Saturday, June 11, 2011

The 2011 English Pop Song Competition

Seems the middle schools in the district hold English pop song competitions every year.  Being a local celebrity famous for my coziness with the English language, I was chosen to judge both auditions and final performances.  Auditions were weird.  At 0830 hopefuls came to my classroom and sang one unaccompanied minute of their songs to myself, Chortle, and a roomful of mixed-grade students.  You can imagine the horror of being 12 years old and singing a foreign-language song first thing in the morning in front of 2 teachers and two dozen strangers.

Singers scrupulously observed rests, including instrumental breaks, which makes for a real awkward a capella performance, let me tell you.  When their minute was up Chortle barked at them in Korean and they shuffled to their seats trying to hide their pantloads of terrorshit.  Some students sang in groups of 2-3, in which cases harmony was attempted.  This usually worked but is the only reason I can now say I've heard "Lemon Tree" sung in parallel tritones.  Well, technically it is harmony and the girls were so consistent that I have to think maybe they were just being avant garde.

For the final performances the school's English Day! banner--evidently unfurled for every extracurricular English event--was hung in the auditorium.  The festivities began with technical difficulties.  The auditorium's PA didn't work despite having been thoroughly tested.  Plan B was to broadcast the music over the entire school's PA at 78 rpm quality, which gets the sausage made, but at what cost?  Someone working the technology accidentally started "Dancing Queen" 3 or 4 times, which was cool because hey, ABBA!, but it turned into a huge tease when the girls who were slated to perform it no-showed.

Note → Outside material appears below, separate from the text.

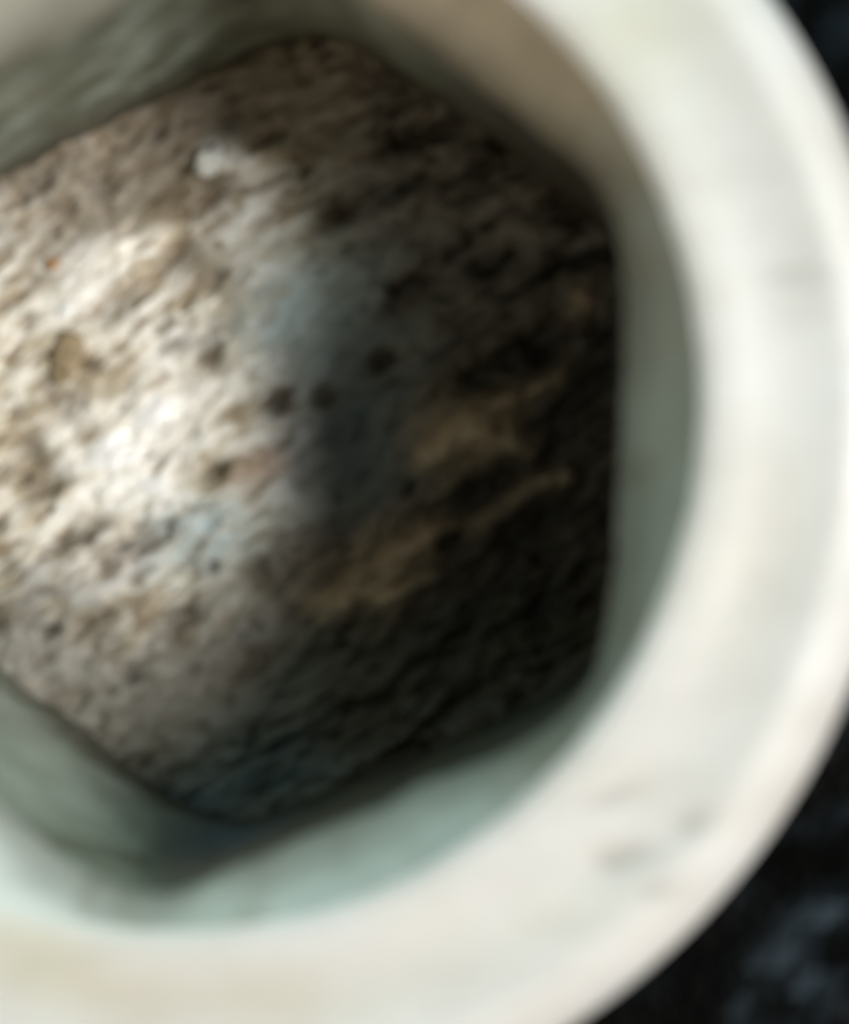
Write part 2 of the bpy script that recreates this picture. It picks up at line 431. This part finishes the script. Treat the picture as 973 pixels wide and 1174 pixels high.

Then there were the microphones.  They all had dirty/loose XLRs or something and crackled when jostled.  I started hating the very idea of the microphone after the first student stabbed "You Raise Me Up" into my eardrums singing straight out his nose.  I got a headache from the kid who wrapped his hand around the windscreen, held it to his lips and shouted into it.  I could see his carotid artery swelling with exertion.  He doubled over when he wanted to be louder still, like he was trying to use his pelvis for leverage against his diaphragm in a perverse quest for mechanical advantage.  And he did a wordless caterwauling thing I cannot adequately describe; it was simultaneously painful to hear and hilarious.  The applause he received was thunderous.  I couldn't tell whether it was ironic or if the crowd prized his total commitment.

Singers provided printed lyrics for the judges.  This was helpful because most of the time listening alone was incapable of determining which words were intended.  (No one was this much fun though.)  One song was performed twice and the two transcriptions didn't agree.  Is the line "sense of elation" or "since ovulation"?  The difference is huge, guys.  I also learned you can safely drop the f-bomb on your Korean middle school's principal and 5 of its English teachers because none of them will catch it.

All told, I'm glad this was my last English Pop Song Competition.  Being the Paula was hard work.